Introduction: Ensuring CO2 storage safety is crucial given the complex geochemical and geomechanical interactions between subsurface fluids, wells, and reservoirs and the elevated pressure at depth. Without continuous monitoring, the potential leakage of injected CO2 may cause risky impacts on the surrounding environment or considerable deformation to the surface, in addition to fault reactivation hazards. The potential leakage could find a path via the caprock or wellbore fractures where the injection operation could cause pore pressure build-up and deformation of the reservoir–caprock system. or wellbore leakage could occur during CO2 injection because of the variation in temperature between the cold-injected CO2 and the warm reservoir. Conventional deformation monitoring methods do not provide a complete solution because of the limited spatiotemporal measurement points, so it is not easy to understand how the deformation migrates from the subsurface to the ground surface. Many studies suggested that deploying distributed fiber optic sensing in the subsurface could offer essential benefits compared to conventional deformation monitoring methods because of the continuous spatiotemporal measurements along a cable with a long sensing range and good sensitivity. In this study, we suggest utilizing distributed fiber optic temperature and strain sensing techniques for multipurpose acquisition (temperature and strain separately) in real-time and permanent monitoring in CCS sites by conducting pilot water injection tests, monitoring the cementing process in real-time, and applying our system to a real injection site in North Dakota, USA.

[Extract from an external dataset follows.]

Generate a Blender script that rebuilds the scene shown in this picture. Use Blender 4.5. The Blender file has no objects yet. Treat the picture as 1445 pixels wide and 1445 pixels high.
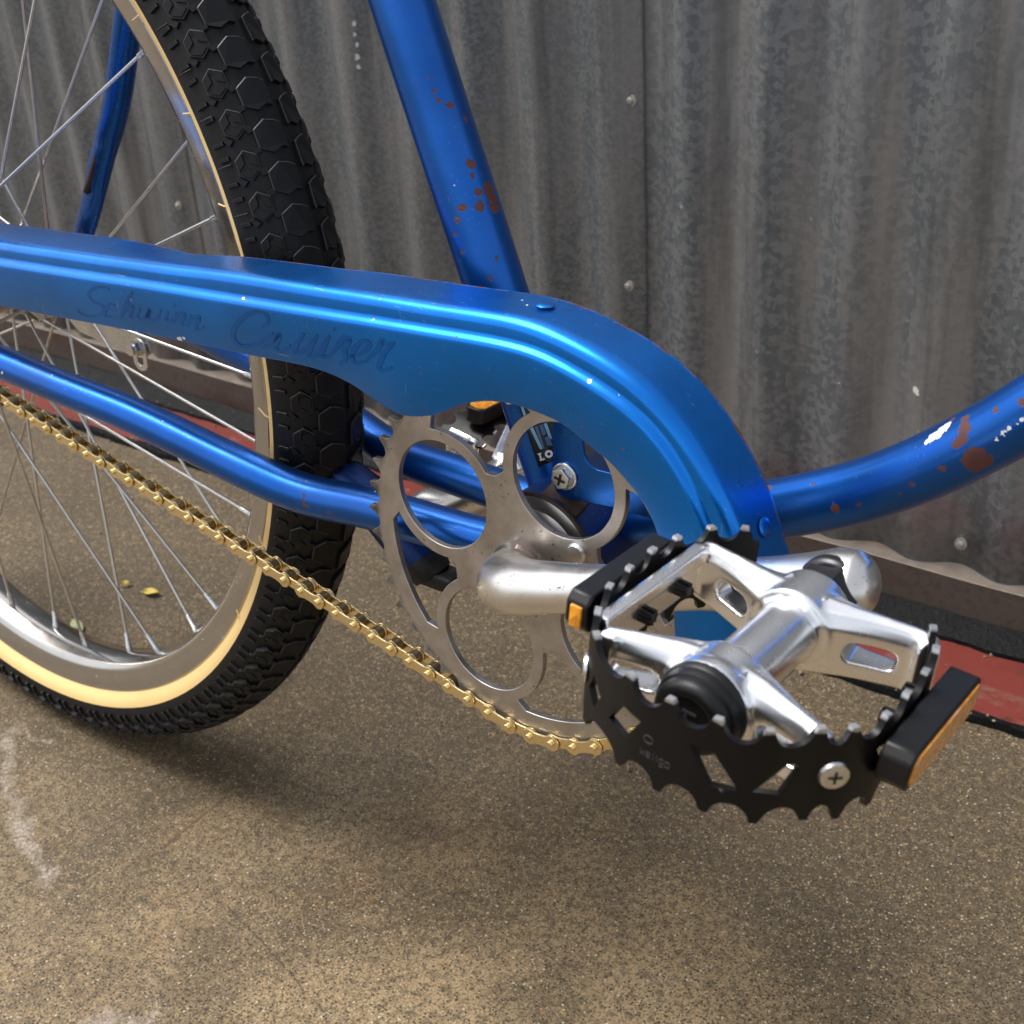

Method: The vertical deformations that occurred during the cementing and the injection tests were observed from Rayleigh frequency shifts at the test site located in Chiba prefecture; in addition to this system, we installed another fiber DTS based on Raman scattering at the North Dakota site.
Result and Discussion: Our results confirmed that both DTS and DSS could directly provide the injection state under the current operation in real-time and the injection profile. Furthermore, DSS can also be an effective tool for caprock integrity and leakage monitoring. DTS can track temperature changes and fluid migration. It can be used for cement integrity and preinjection procedures. Combining DTS and DSS is thus an effective procedure for well integrity monitoring. We have already applied this system (DSS and DTS in addition to DAS in one stainless-steel cable) in North Dakota, USA. The injection process was started in June 2022. This effective, cost-effective monitoring system is ready for future applications at CCS sites.